* _Stated task_: Give every line back verbatim, dropping all images.

* _Source material_:

★ ★ ★

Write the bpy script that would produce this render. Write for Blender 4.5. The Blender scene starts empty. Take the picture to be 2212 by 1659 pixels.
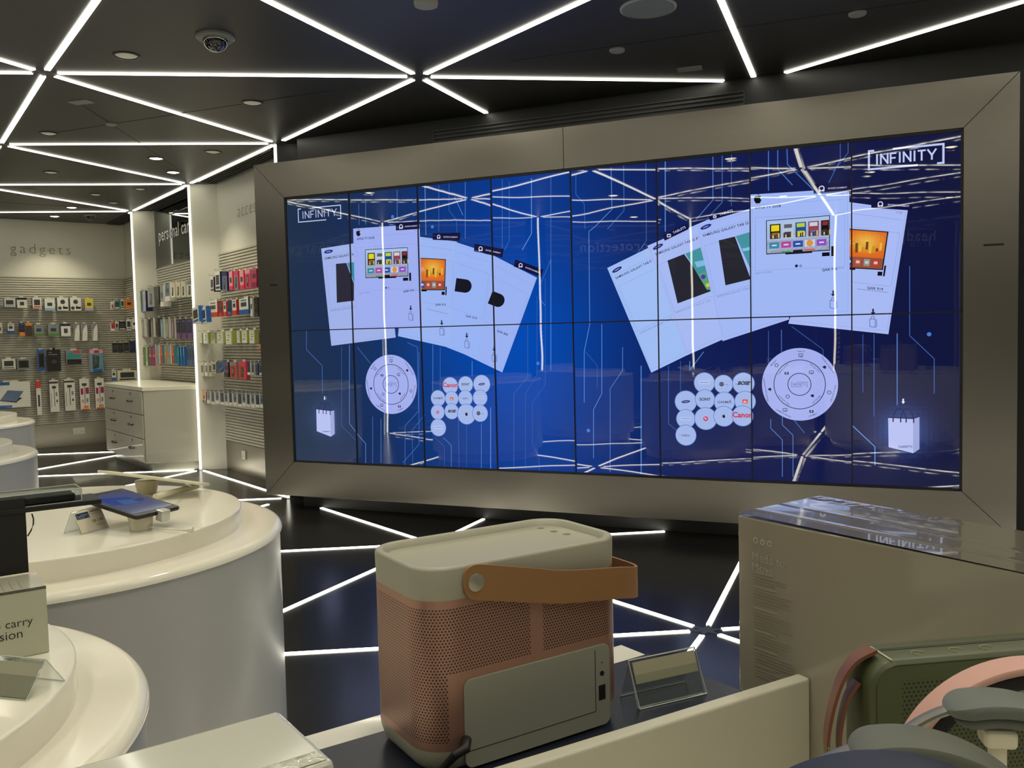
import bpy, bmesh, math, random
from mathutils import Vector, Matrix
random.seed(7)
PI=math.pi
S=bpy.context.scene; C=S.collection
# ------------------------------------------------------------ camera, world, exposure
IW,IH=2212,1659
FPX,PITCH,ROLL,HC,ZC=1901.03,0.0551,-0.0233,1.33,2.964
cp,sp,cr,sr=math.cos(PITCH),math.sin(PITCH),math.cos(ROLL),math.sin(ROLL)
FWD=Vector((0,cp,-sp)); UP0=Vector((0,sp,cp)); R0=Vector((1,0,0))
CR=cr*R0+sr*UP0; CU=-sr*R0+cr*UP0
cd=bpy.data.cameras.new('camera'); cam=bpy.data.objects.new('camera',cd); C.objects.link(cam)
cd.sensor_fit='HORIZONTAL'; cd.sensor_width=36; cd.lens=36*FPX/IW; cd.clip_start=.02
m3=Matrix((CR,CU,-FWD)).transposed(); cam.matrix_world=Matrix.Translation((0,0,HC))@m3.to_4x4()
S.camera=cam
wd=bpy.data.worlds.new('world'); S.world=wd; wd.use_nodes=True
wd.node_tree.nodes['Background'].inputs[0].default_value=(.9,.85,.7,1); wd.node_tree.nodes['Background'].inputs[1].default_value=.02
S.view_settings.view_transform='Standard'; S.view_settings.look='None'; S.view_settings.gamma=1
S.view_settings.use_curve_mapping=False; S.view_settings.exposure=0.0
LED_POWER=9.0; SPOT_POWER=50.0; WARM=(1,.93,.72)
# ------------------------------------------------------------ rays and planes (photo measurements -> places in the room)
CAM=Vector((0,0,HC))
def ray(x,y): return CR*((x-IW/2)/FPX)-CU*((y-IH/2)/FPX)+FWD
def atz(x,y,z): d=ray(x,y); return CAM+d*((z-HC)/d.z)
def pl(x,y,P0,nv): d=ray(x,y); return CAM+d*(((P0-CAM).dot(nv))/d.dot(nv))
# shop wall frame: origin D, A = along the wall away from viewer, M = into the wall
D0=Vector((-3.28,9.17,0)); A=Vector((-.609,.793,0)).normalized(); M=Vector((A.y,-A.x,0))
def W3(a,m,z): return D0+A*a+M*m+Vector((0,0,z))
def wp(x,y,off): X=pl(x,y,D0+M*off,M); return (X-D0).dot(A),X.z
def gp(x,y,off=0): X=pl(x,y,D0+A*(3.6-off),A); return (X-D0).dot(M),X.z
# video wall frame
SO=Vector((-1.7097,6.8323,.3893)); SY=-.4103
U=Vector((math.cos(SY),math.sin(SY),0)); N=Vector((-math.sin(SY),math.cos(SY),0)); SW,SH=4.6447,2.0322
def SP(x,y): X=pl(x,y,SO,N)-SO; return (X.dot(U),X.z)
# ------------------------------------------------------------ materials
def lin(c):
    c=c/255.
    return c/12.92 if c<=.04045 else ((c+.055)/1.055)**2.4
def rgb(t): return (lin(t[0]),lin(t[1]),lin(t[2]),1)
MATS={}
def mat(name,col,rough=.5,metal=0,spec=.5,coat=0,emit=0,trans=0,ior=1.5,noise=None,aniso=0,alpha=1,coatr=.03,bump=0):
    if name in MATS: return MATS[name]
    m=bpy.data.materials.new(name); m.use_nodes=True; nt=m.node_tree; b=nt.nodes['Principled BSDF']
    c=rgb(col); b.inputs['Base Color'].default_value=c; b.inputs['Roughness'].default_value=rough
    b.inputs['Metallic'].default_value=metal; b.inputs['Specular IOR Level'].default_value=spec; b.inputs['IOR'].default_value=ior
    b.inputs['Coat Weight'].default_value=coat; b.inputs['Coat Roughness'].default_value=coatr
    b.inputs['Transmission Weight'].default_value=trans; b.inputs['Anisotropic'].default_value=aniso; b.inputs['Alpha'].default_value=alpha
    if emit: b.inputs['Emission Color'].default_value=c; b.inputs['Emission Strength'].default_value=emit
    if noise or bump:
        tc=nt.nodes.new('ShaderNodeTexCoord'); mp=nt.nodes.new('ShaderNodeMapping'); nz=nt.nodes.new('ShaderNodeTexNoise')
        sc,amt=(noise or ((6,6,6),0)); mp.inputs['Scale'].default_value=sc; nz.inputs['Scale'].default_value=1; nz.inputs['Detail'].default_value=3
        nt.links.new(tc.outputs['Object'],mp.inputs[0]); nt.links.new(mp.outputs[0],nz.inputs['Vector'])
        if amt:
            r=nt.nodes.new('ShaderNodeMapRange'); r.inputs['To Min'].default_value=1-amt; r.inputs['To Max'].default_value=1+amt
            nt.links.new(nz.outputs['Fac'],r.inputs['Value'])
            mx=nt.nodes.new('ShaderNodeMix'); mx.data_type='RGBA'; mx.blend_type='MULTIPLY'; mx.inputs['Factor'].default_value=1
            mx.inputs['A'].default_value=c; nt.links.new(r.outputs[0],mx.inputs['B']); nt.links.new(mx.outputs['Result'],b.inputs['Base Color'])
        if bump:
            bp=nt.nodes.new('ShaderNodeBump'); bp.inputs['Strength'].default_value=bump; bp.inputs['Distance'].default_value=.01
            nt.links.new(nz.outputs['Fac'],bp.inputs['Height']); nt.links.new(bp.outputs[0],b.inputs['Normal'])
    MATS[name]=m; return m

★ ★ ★

* _Task result_:
Write the bpy script that would produce this render. Write for Blender 4.5. The Blender scene starts empty. Take the picture to be 2212 by 1659 pixels.
import bpy, bmesh, math, random
from mathutils import Vector, Matrix
random.seed(7)
PI=math.pi
S=bpy.context.scene; C=S.collection
# ------------------------------------------------------------ camera, world, exposure
IW,IH=2212,1659
FPX,PITCH,ROLL,HC,ZC=1901.03,0.0551,-0.0233,1.33,2.964
cp,sp,cr,sr=math.cos(PITCH),math.sin(PITCH),math.cos(ROLL),math.sin(ROLL)
FWD=Vector((0,cp,-sp)); UP0=Vector((0,sp,cp)); R0=Vector((1,0,0))
CR=cr*R0+sr*UP0; CU=-sr*R0+cr*UP0
cd=bpy.data.cameras.new('camera'); cam=bpy.data.objects.new('camera',cd); C.objects.link(cam)
cd.sensor_fit='HORIZONTAL'; cd.sensor_width=36; cd.lens=36*FPX/IW; cd.clip_start=.02
m3=Matrix((CR,CU,-FWD)).transposed(); cam.matrix_world=Matrix.Translation((0,0,HC))@m3.to_4x4()
S.camera=cam
wd=bpy.data.worlds.new('world'); S.world=wd; wd.use_nodes=True
wd.node_tree.nodes['Background'].inputs[0].default_value=(.9,.85,.7,1); wd.node_tree.nodes['Background'].inputs[1].default_value=.02
S.view_settings.view_transform='Standard'; S.view_settings.look='None'; S.view_settings.gamma=1
S.view_settings.use_curve_mapping=False; S.view_settings.exposure=0.0
LED_POWER=9.0; SPOT_POWER=50.0; WARM=(1,.93,.72)
# ------------------------------------------------------------ rays and planes (photo measurements -> places in the room)
CAM=Vector((0,0,HC))
def ray(x,y): return CR*((x-IW/2)/FPX)-CU*((y-IH/2)/FPX)+FWD
def atz(x,y,z): d=ray(x,y); return CAM+d*((z-HC)/d.z)
def pl(x,y,P0,nv): d=ray(x,y); return CAM+d*(((P0-CAM).dot(nv))/d.dot(nv))
# shop wall frame: origin D, A = along the wall away from viewer, M = into the wall
D0=Vector((-3.28,9.17,0)); A=Vector((-.609,.793,0)).normalized(); M=Vector((A.y,-A.x,0))
def W3(a,m,z): return D0+A*a+M*m+Vector((0,0,z))
def wp(x,y,off): X=pl(x,y,D0+M*off,M); return (X-D0).dot(A),X.z
def gp(x,y,off=0): X=pl(x,y,D0+A*(3.6-off),A); return (X-D0).dot(M),X.z
# video wall frame
SO=Vector((-1.7097,6.8323,.3893)); SY=-.4103
U=Vector((math.cos(SY),math.sin(SY),0)); N=Vector((-math.sin(SY),math.cos(SY),0)); SW,SH=4.6447,2.0322
def SP(x,y): X=pl(x,y,SO,N)-SO; return (X.dot(U),X.z)
# ------------------------------------------------------------ materials
def lin(c):
    c=c/255.
    return c/12.92 if c<=.04045 else ((c+.055)/1.055)**2.4
def rgb(t): return (lin(t[0]),lin(t[1]),lin(t[2]),1)
MATS={}
def mat(name,col,rough=.5,metal=0,spec=.5,coat=0,emit=0,trans=0,ior=1.5,noise=None,aniso=0,alpha=1,coatr=.03,bump=0):
    if name in MATS: return MATS[name]
    m=bpy.data.materials.new(name); m.use_nodes=True; nt=m.node_tree; b=nt.nodes['Principled BSDF']
    c=rgb(col); b.inputs['Base Color'].default_value=c; b.inputs['Roughness'].default_value=rough
    b.inputs['Metallic'].default_value=metal; b.inputs['Specular IOR Level'].default_value=spec; b.inputs['IOR'].default_value=ior
    b.inputs['Coat Weight'].default_value=coat; b.inputs['Coat Roughness'].default_value=coatr
    b.inputs['Transmission Weight'].default_value=trans; b.inputs['Anisotropic'].default_value=aniso; b.inputs['Alpha'].default_value=alpha
    if emit: b.inputs['Emission Color'].default_value=c; b.inputs['Emission Strength'].default_value=emit
    if noise or bump:
        tc=nt.nodes.new('ShaderNodeTexCoord'); mp=nt.nodes.new('ShaderNodeMapping'); nz=nt.nodes.new('ShaderNodeTexNoise')
        sc,amt=(noise or ((6,6,6),0)); mp.inputs['Scale'].default_value=sc; nz.inputs['Scale'].default_value=1; nz.inputs['Detail'].default_value=3
        nt.links.new(tc.outputs['Object'],mp.inputs[0]); nt.links.new(mp.outputs[0],nz.inputs['Vector'])
        if amt:
            r=nt.nodes.new('ShaderNodeMapRange'); r.inputs['To Min'].default_value=1-amt; r.inputs['To Max'].default_value=1+amt
            nt.links.new(nz.outputs['Fac'],r.inputs['Value'])
            mx=nt.nodes.new('ShaderNodeMix'); mx.data_type='RGBA'; mx.blend_type='MULTIPLY'; mx.inputs['Factor'].default_value=1
            mx.inputs['A'].default_value=c; nt.links.new(r.outputs[0],mx.inputs['B']); nt.links.new(mx.outputs['Result'],b.inputs['Base Color'])
        if bump:
            bp=nt.nodes.new('ShaderNodeBump'); bp.inputs['Strength'].default_value=bump; bp.inputs['Distance'].default_value=.01
            nt.links.new(nz.outputs['Fac'],bp.inputs['Height']); nt.links.new(bp.outputs[0],b.inputs['Normal'])
    MATS[name]=m; return m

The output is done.